There are certain expectations that are good to have for the cuties, expectations that too many have thrown out the window. Ladies, it is OK to let a man open the door or carry something for you. It actually feels really good to do so. They like it, and so do we. But, how our pride gets in the way, by believing that if we allow them to hold the door for us, then we are really saying we’re weak, incapable, and lack independence. It doesn’t have to be that deep! It’s just a sweet gesture of chivalry, which is almost extinct in our culture. Let’s not kill it completely. Enjoy a little help in the name of kindness. Most importantly, we should also have expectations when it comes to his character. How does he live his life in secret? What choices is he making publicly? Do they reflect godliness and purity? Are they honoring to God? Please keep your eyes open to see the fruit of his lifestyle, not just his outer adornment and what he provides you.

Maybe everything that you have experienced up to this point, in this world of cuties, has been the opposite of what you have wanted. By the time I became a Christian at the age of eighteen, I felt so used and abused by guys that I almost hated the whole race of men. I no longer trusted men, or their motives. All I knew, up to that point, was that I was valued as a yummy piece of eye candy, a disposable and decorative ornament on some man’s arm. I wanted to punish all men for the sins of the few who really hurt me. What a journey of healing it was for me to be restored to a place where I didn’t believe that all men were evil and perverted, a healing only God could have done. My heart had so many walls guarding it that the only One able to get near me long enough before I sent my watch dogs out was the One who loved me enough to give His life for me. True love for me was demonstrated by action without asking anything from me in return, except to simply believe in Him. Jesus is His name. How He rescued my broken soul and restored me! I learned through Him to forgive the men who had hurt me. In return, He brought me examples of what good guys look like. And I promise, there really are good guys out there. For some of you that’s a no-brainer, but for many more, we need to be reminded. We have seen too many of the opposite kind. The good news is that Christ is the perfect role model of what a man should be and there are sons of His on this earth acting and living life just like their Heavenly Father would want. Gentle, yet strong. Kind, yet firm. Pursuing, yet not demanding. A gentleman. Never perverted. Pure and holy. Love to the core. If you need healing in this area, ask Jesus to come into your heart and heal these places of pain. Forgive those who have hurt you. Release them to God, and allow God to set a new example of what the standard of a man should be in your life. Open your eyes to see some of those good guys are still out there. And don’t settle for less than God’s best for your life. You are worthy of love, and you are worthy of pursuit.
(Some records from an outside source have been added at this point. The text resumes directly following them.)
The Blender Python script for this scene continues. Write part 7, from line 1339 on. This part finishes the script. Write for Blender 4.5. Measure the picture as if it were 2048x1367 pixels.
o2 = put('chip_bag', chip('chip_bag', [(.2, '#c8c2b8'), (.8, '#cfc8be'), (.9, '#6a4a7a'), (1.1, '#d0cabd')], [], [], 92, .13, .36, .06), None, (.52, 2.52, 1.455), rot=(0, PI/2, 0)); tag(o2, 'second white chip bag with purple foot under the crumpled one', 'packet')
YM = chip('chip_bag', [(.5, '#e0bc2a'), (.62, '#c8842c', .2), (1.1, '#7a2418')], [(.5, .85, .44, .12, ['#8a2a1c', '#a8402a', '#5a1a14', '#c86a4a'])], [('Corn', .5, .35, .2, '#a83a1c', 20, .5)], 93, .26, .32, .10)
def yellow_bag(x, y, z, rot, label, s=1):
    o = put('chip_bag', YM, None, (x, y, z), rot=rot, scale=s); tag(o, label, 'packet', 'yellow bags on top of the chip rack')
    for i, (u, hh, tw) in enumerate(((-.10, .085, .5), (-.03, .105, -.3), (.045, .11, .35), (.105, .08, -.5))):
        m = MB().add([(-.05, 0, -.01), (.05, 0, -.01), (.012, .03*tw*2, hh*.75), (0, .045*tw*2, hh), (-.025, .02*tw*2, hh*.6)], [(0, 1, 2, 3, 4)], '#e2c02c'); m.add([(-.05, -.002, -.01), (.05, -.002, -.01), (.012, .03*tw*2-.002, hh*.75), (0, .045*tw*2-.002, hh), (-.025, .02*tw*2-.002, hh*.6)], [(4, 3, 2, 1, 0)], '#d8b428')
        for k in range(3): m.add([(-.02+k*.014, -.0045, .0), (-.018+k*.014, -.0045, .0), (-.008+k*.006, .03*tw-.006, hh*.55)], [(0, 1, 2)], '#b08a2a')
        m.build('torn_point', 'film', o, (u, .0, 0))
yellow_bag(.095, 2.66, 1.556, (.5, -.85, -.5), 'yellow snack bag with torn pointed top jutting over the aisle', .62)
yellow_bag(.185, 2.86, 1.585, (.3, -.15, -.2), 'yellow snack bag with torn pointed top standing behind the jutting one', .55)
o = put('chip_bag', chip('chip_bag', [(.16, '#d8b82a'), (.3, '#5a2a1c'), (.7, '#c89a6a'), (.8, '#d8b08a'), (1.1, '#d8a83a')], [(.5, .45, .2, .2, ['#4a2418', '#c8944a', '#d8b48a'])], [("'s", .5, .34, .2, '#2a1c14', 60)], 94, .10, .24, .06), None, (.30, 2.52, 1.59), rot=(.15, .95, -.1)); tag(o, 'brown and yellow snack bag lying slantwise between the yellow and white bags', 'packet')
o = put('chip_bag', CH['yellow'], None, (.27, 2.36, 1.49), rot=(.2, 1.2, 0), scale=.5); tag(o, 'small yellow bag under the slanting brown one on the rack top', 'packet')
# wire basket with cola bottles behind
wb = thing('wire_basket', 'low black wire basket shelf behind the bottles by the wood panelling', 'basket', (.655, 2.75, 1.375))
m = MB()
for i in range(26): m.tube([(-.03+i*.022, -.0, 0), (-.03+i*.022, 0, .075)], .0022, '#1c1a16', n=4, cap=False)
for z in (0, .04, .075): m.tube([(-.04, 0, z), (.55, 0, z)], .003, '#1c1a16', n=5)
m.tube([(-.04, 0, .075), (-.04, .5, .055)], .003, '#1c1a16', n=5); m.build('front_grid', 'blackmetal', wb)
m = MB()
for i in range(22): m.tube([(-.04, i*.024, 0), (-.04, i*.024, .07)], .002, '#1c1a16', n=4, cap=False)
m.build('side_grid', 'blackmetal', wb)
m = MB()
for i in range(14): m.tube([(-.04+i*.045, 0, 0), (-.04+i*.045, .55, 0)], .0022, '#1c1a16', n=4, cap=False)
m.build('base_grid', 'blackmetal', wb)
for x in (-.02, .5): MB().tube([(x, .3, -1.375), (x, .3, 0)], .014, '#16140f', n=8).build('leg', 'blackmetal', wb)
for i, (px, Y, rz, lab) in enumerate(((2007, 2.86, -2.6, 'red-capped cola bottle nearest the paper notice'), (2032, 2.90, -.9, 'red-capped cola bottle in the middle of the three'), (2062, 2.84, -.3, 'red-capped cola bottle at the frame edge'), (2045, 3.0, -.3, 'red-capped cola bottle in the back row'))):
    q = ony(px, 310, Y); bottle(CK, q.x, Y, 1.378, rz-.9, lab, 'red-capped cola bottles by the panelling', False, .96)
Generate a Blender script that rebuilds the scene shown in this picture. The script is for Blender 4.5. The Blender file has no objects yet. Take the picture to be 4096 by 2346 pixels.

Maybe you are one of the few women who have chosen to take the narrow path and are still waiting for that godly husband to come into your life. Take heart, dear woman. God has not forgotten. He sees and knows your desires, because He created them. And, He is faithful! Don’t give up, don’t give in, and don’t settle for less than God’s very best!

So, how have the cuties in your world influenced you? For good? Or not? Apply wisdom to your life, and choose the path of dignity, healing, and self-worth. You are worth it!

And, remember…never underestimate the power of a cutie!